Dubai’s index rose 1.5 per cent in its biggest gain since Feb. 19. It is down 1.9 per cent from February’s 39-month peak.

“Fundamentally, we’re still looking at a good performance from most companies and we’ve not had yet an influx of liquidity from dividend distributions,” said Mohammed Yasin, managing director of NBAD Securities in Abu Dhabi.

“The market is in a sideways pattern, building support for the next rally, which will hopefully come with dividend pay-outs and first-quarter results from mid-April.”

Arabtec climbed 0.9 per cent to Dhs2.14, trimming its losses to 28 percent since it unveiled plans for a $1.8 billion capital increase.

This will be dilutive to shareholders and will strengthen the grip of top shareholder Aabar, an Abu Dhabi state investment fund, over the builder.

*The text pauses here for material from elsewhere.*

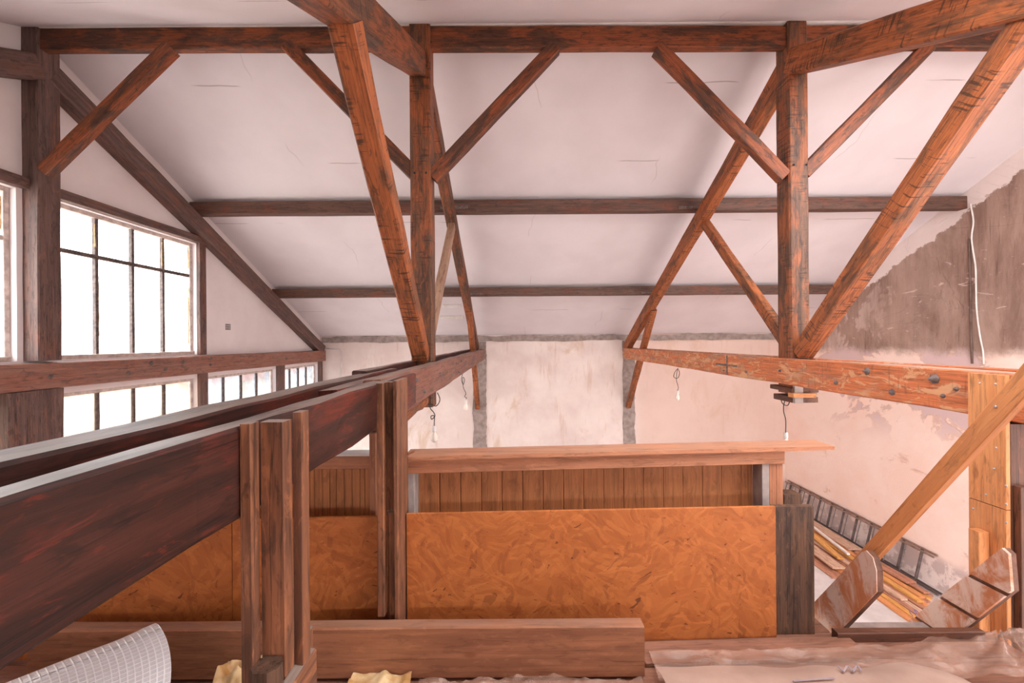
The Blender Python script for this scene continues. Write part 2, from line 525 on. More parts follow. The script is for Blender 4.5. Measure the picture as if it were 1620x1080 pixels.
def beam(name, p0, p1, wd, ht, mat, parent=None, up=(0, 0, 1), ch=0.006, jit=0.002, step=0.4, cut0=0.0, cut1=0.0):
    """hewn timber: local X along the length; wd across, ht along 'up'. cut: end slant (shift of the upper edge)"""
    p0, p1 = Vector(p0), Vector(p1)
    L = (p1 - p0).length
    n = max(1, min(24, int(L / step)))
    ch = min(ch, wd * 0.3, ht * 0.3)
    a, b = wd / 2, ht / 2
    prof = [(-a + ch, -b), (a - ch, -b), (a, -b + ch), (a, b - ch), (a - ch, b), (-a + ch, b), (-a, b - ch), (-a, -b + ch)]
    vs, fs = [], []
    for i in range(n + 1):
        x = -L / 2 + L * i / n
        js = [(random.uniform(-jit, jit), random.uniform(-jit, jit)) for _ in range(4)]
        cut = cut0 if i == 0 else (cut1 if i == n else 0)
        for k, (y, z) in enumerate(prof):
            q = js[((k + 1) // 2) % 4]
            vs.append((x + cut * z / b, y + q[0], z + q[1]))
    for i in range(n):
        for k in range(8):
            k2 = (k + 1) % 8
            fs.append((i * 8 + k, i * 8 + k2, (i + 1) * 8 + k2, (i + 1) * 8 + k)[::-1])
    fs.append(tuple(range(8)))
    fs.append(tuple(n * 8 + k for k in range(7, -1, -1)))
    me = bpy.data.meshes.new(name)
    me.from_pydata(vs, [], fs)
    bm = bmesh.new()
    bm.from_mesh(me)
    bmesh.ops.recalc_face_normals(bm, faces=bm.faces)
    bm.to_mesh(me)
    bm.free()
    return link(name, me, mat, parent, frame(p0, p1, Vector(up)))


def box(name, x0, x1, y0, y1, z0, z1, mat, parent=None, ch=0.003, jit=0.0, axis=None):
    d = (x1 - x0, y1 - y0, z1 - z0)
    ax = axis if axis is not None else d.index(max(d))
    c = ((x0 + x1) / 2, (y0 + y1) / 2, (z0 + z1) / 2)
    p0, p1 = list(c), list(c)
    p0[ax] -= d[ax] / 2
    p1[ax] += d[ax] / 2
    if ax == 2:      # up hint becomes Y
        return beam(name, p0, p1, d[0], d[1], mat, parent, (0, 1, 0), ch, jit)
    return beam(name, p0, p1, d[1] if ax == 0 else d[0], d[2], mat, parent, (0, 0, 1), ch, jit)


def U(px, py, Y):
    """photo pixel at depth Y -> relative point"""
    u, v = px - 810.0, 540.0 - py
    c, s = math.cos(ROLL), math.sin(ROLL)
    return Vector(((u * c + v * s) * Y / F, Y, (-u * s + v * c) * Y / F))


def UX(px, py, X):
    p = U(px, py, 1.0)
    return p * (X / p.x)


def UZ(px, py, Z):
    p = U(px, py, 1.0)
    return p * (Z / p.z)


def meshobj(name, vs, fs, mat, parent=None, smooth=False):
    """vertices in relative world coordinates; the object sits at their middle"""
    c = sum((Vector(v) for v in vs), Vector()) / len(vs)
    me = bpy.data.meshes.new(name)
    me.from_pydata([tuple(Vector(v) - c) for v in vs], [], fs)
    bm = bmesh.new()
    bm.from_mesh(me)
    bmesh.ops.recalc_face_normals(bm, faces=bm.faces)
    bm.to_mesh(me)
    bm.free()
    if smooth:
        for p in me.polygons:
            p.use_smooth = True
    return link(name, me, mat, parent, Matrix.Translation((c.x, c.y, c.z + H)))


def tube(name, pts, r, mat, parent=None, sides=6):
    pts = [Vector(p) for p in pts]
    vs, fs = [], []
    up = Vector((0.3, 0.9, 0.2)).normalized()
    for i, p in enumerate(pts):
        t = (pts[min(i + 1, len(pts) - 1)] - pts[max(i - 1, 0)]).normalized()
        a = up.cross(t)
        if a.length < 0.05:
            a = Vector((1, 0, 0)).cross(t)
        a.normalize()
        b = t.cross(a)
        for k in range(sides):
            an = 2 * math.pi * k / sides
            vs.append(p + (a * math.cos(an) + b * math.sin(an)) * r)
    for i in range(len(pts) - 1):
        for k in range(sides):
            k2 = (k + 1) % sides
            fs.append((i * sides + k, i * sides + k2, (i + 1) * sides + k2, (i + 1) * sides + k))
    fs.append(tuple(range(sides)))
    fs.append(tuple((len(pts) - 1) * sides + k for k in range(sides)))
    return meshobj(name, vs, fs, mat, parent, True)


def smooth_pts(pts, n=5):
    out = []
    P = [Vector(p) for p in pts]
    for i in range(len(P) - 1):
        p0, p1, p2, p3 = P[max(i - 1, 0)], P[i], P[i + 1], P[min(i + 2, len(P) - 1)]
        for k in range(n):
            t = k / n
            out.append(0.5 * ((2 * p1) + (p2 - p0) * t + (2 * p0 - 5 * p1 + 4 * p2 - p3) * t * t + (3 * p1 - p0 - 3 * p2 + p3) * t ** 3))
    out.append(P[-1])
    return out


def lathe(name, c, prof, mat, parent=None, axis=(0, 0, 1), seg=14):
    ax = Vector(axis).normalized()
    a = ax.orthogonal().normalized()
    b = ax.cross(a)
    vs, fs = [], []
    c = Vector(c)
    for r, h in prof:
        for k in range(seg):
            an = 2 * math.pi * k / seg
            vs.append(c + ax * h + (a * math.cos(an) + b * math.sin(an)) * r)
    for i in range(len(prof) - 1):
        for k in range(seg):
            k2 = (k + 1) % seg
            fs.append((i * seg + k, i * seg + k2, (i + 1) * seg + k2, (i + 1) * seg + k))
    fs.append(tuple(range(seg)))
    fs.append(tuple((len(prof) - 1) * seg + k for k in range(seg)))
    return meshobj(name, vs, fs, mat, parent, True)


def bolt(p, axis, parent, r=0.022, long=0.03):
    """nut and washer on a timber face"""
    return lathe('bolt', p, [(r * .9, -0.004), (r * .9, 0.003), (r * .58, 0.004), (r * .55, 0.011), (r * 0.3, 0.012), (r * 0.28, long * .6)], M['iron'], parent, axis, 6)


def prism_x(name, poly, x0, x1, mat, parent=None):
    """polygon in (Y, Z) extruded along X"""
    n = len(poly)
    vs = [(x0, y, z) for y, z in poly] + [(x1, y, z) for y, z in poly]
    fs = [tuple(range(n)), tuple(range(2 * n - 1, n - 1, -1))] + [(i, (i + 1) % n, n + (i + 1) % n, n + i) for i in range(n)]
    return meshobj(name, vs, fs, mat, parent)


def roof_z(y):
    return 3.08 - 0.5 * abs(y - 3.95)


XL, XR, YF, YN = -4.65, 6.6, 9.8, -1.9
TOPK = 2.83                      # top of the rafters at the ridge


# ------------------------------------------------------------------ the setting
def struct(o):
    o['kind'] = 'structure'
    return o


def gable_wall(name, x_in, x_out, holes, mat):
    ys = sorted({YN, YF + 0.2, 3.95} | {v for h in holes for v in h[:2]})
    zs = sorted({-H, 3.3} | {v for h in holes for v in h[2:]})
    bm = bmesh.new()
    vv = {}

    def vert(y, z):
        k = (round(y, 4), round(z, 4))
        if k not in vv:
            vv[k] = bm.verts.new((x_in, y, z))
        return vv[k]
    for i in range(len(ys) - 1):
        for j in range(len(zs) - 1):
            cy, cz = (ys[i] + ys[i + 1]) / 2, (zs[j] + zs[j + 1]) / 2
            if any(h[0] < cy < h[1] and h[2] < cz < h[3] for h in holes):
                continue
            bm.faces.new((vert(ys[i], zs[j]), vert(ys[i + 1], zs[j]), vert(ys[i + 1], zs[j + 1]), vert(ys[i], zs[j + 1])))
    r = bmesh.ops.extrude_face_region(bm, geom=list(bm.faces))
    for v in r['geom']:
        if isinstance(v, bmesh.types.BMVert):
            v.co.x = x_out
    for s in (1, -1):
        g = bm.verts[:] + bm.edges[:] + bm.faces[:]
        rr = bmesh.ops.bisect_plane(bm, geom=g, plane_co=(0, 3.95, 3.08 + 0.05), plane_no=(0, 0.5 * s, 1), clear_outer=True)
        ed = [e for e in rr['geom_cut'] if isinstance(e, bmesh.types.BMEdge)]
        bmesh.ops.holes_fill(bm, edges=ed)
    bmesh.ops.recalc_face_normals(bm, faces=bm.faces)
    for v in bm.verts:
        v.co.z += H
    me = bpy.data.meshes.new(name)
    bm.to_mesh(me)
    bm.free()
    return struct(link(name, me, mat))


WIN = {1: (4.12, 5.97, -0.15, 1.48), 2: (2.05, 3.80, -0.15, 1.48), 3: (4.12, 5.97, -3.1, -0.50),
       4: (6.14, 7.95, -3.1, -0.50), 5: (8.2, 9.66, -3.1, -0.50), 6: (1.95, 3.60, -3.1, -0.50)}  # lower windows lengthened out of sight to let in more daylight
gable_wall('wall_left', XL, XL - 0.22, list(WIN.values()), M['gable_paint'])
gable_wall('wall_right', XR, XR + 0.22, [ADDED_SIDE], M['right_wall'])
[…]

“There’s a lack of confidence in Arabtec now,” said the trader, adding investors will be reluctant to buy Arabtec shares unless the company reconsiders its capital hike.

U.S. and European bourses reached multiyear peaks on Friday, buoying most regional markets as Dubai led gains.

“Dubai’s most sensitive to global market moves,” said Adel Nasr, United Securities brokerage manager in Oman.

Kuwait’s measure rose 0.8 per cent to a two-year high as individual traders again pumped money into small-cap stocks.

The benchmark has gained in 38 of 44 sessions this year and is up 17.3 per cent since November’s eight-year low.

The prolonged rebound means it now reads 91.1 on the relative strength index. A score above 70 usually is seen as over-bought.

Egypt’s index climbed 0.6 per cent, its third straight gain since Tuesday’s 2013 low as traders shrugged off renewed violence over the weekend to buy sold-off stocks. The benchmark has fallen eight per cent since Feb. 5.

“We can’t analyse the market from a technical or fundamental perspective because the political situation is the main driver and we can’t predict what’s going to happen,” said Nasr.

Saudi Arabia’s index fell 0.1 per cent to be down two per cent since mid-January’s eight-month peak and investor sentiment remains shaky.

“Saudi’s Q1 results didn’t excite investors,” said NBAD’s Yasin. “Most importantly, the market is very much reliant on oil price movements. People are starting to rebalance their view on the long-term stability of the Saudi economy.”

This is because of rising domestic consumption of oil and competition from other sources.

U.S. Light Crude has fallen 6.2 per cent since hitting a 2013 peak on Jan. 30, ending Friday at $91.87 a barrel.